Start of Records supplied

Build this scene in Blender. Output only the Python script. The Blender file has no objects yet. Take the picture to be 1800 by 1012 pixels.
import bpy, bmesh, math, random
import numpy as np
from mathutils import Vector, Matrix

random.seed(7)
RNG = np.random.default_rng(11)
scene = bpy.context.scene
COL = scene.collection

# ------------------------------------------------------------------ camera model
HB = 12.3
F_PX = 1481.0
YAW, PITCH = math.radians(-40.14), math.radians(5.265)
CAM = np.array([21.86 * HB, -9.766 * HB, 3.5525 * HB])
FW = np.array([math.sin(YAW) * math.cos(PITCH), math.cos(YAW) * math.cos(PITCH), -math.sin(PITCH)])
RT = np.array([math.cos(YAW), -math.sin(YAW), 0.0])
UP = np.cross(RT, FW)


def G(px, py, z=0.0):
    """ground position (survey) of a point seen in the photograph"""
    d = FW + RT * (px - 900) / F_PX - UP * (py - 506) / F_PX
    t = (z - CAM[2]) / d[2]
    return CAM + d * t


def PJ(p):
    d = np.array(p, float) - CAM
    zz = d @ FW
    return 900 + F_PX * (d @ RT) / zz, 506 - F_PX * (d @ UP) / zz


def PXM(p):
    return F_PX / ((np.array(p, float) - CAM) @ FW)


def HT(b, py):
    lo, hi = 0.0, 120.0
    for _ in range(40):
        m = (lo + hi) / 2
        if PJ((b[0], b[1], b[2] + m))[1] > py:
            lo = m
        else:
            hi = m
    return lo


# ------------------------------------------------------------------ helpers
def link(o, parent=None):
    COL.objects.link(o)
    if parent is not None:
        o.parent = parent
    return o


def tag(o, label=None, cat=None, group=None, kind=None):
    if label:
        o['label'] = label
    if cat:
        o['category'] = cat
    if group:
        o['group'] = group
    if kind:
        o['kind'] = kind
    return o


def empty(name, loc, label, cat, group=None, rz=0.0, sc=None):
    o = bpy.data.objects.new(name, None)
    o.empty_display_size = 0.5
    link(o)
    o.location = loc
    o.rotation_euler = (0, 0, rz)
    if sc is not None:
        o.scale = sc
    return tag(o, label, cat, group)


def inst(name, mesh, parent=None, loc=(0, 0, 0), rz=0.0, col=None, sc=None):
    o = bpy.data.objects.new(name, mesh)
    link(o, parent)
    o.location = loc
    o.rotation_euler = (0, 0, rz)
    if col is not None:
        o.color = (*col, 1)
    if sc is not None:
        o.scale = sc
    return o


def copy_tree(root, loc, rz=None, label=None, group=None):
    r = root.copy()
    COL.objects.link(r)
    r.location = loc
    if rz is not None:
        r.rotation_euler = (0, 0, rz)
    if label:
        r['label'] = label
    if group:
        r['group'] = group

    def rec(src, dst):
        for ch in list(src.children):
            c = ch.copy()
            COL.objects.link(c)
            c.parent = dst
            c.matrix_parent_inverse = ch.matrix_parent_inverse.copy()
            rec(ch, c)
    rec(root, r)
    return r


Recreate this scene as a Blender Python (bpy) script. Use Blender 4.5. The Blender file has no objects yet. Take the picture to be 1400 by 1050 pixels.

End of Records supplied

Print the whole listing again, exactly.

■ Task output ■
Build this scene in Blender. Output only the Python script. The Blender file has no objects yet. Take the picture to be 1800 by 1012 pixels.
import bpy, bmesh, math, random
import numpy as np
from mathutils import Vector, Matrix

random.seed(7)
RNG = np.random.default_rng(11)
scene = bpy.context.scene
COL = scene.collection

# ------------------------------------------------------------------ camera model
HB = 12.3
F_PX = 1481.0
YAW, PITCH = math.radians(-40.14), math.radians(5.265)
CAM = np.array([21.86 * HB, -9.766 * HB, 3.5525 * HB])
FW = np.array([math.sin(YAW) * math.cos(PITCH), math.cos(YAW) * math.cos(PITCH), -math.sin(PITCH)])
RT = np.array([math.cos(YAW), -math.sin(YAW), 0.0])
UP = np.cross(RT, FW)


def G(px, py, z=0.0):
    """ground position (survey) of a point seen in the photograph"""
    d = FW + RT * (px - 900) / F_PX - UP * (py - 506) / F_PX
    t = (z - CAM[2]) / d[2]
    return CAM + d * t


def PJ(p):
    d = np.array(p, float) - CAM
    zz = d @ FW
    return 900 + F_PX * (d @ RT) / zz, 506 - F_PX * (d @ UP) / zz


def PXM(p):
    return F_PX / ((np.array(p, float) - CAM) @ FW)


def HT(b, py):
    lo, hi = 0.0, 120.0
    for _ in range(40):
        m = (lo + hi) / 2
        if PJ((b[0], b[1], b[2] + m))[1] > py:
            lo = m
        else:
            hi = m
    return lo


# ------------------------------------------------------------------ helpers
def link(o, parent=None):
    COL.objects.link(o)
    if parent is not None:
        o.parent = parent
    return o


def tag(o, label=None, cat=None, group=None, kind=None):
    if label:
        o['label'] = label
    if cat:
        o['category'] = cat
    if group:
        o['group'] = group
    if kind:
        o['kind'] = kind
    return o


def empty(name, loc, label, cat, group=None, rz=0.0, sc=None):
    o = bpy.data.objects.new(name, None)
    o.empty_display_size = 0.5
    link(o)
    o.location = loc
    o.rotation_euler = (0, 0, rz)
    if sc is not None:
        o.scale = sc
    return tag(o, label, cat, group)


def inst(name, mesh, parent=None, loc=(0, 0, 0), rz=0.0, col=None, sc=None):
    o = bpy.data.objects.new(name, mesh)
    link(o, parent)
    o.location = loc
    o.rotation_euler = (0, 0, rz)
    if col is not None:
        o.color = (*col, 1)
    if sc is not None:
        o.scale = sc
    return o


def copy_tree(root, loc, rz=None, label=None, group=None):
    r = root.copy()
    COL.objects.link(r)
    r.location = loc
    if rz is not None:
        r.rotation_euler = (0, 0, rz)
    if label:
        r['label'] = label
    if group:
        r['group'] = group

    def rec(src, dst):
        for ch in list(src.children):
            c = ch.copy()
            COL.objects.link(c)
            c.parent = dst
            c.matrix_parent_inverse = ch.matrix_parent_inverse.copy()
            rec(ch, c)
    rec(root, r)
    return r


Recreate this scene as a Blender Python (bpy) script. Use Blender 4.5. The Blender file has no objects yet. Take the picture to be 1400 by 1050 pixels.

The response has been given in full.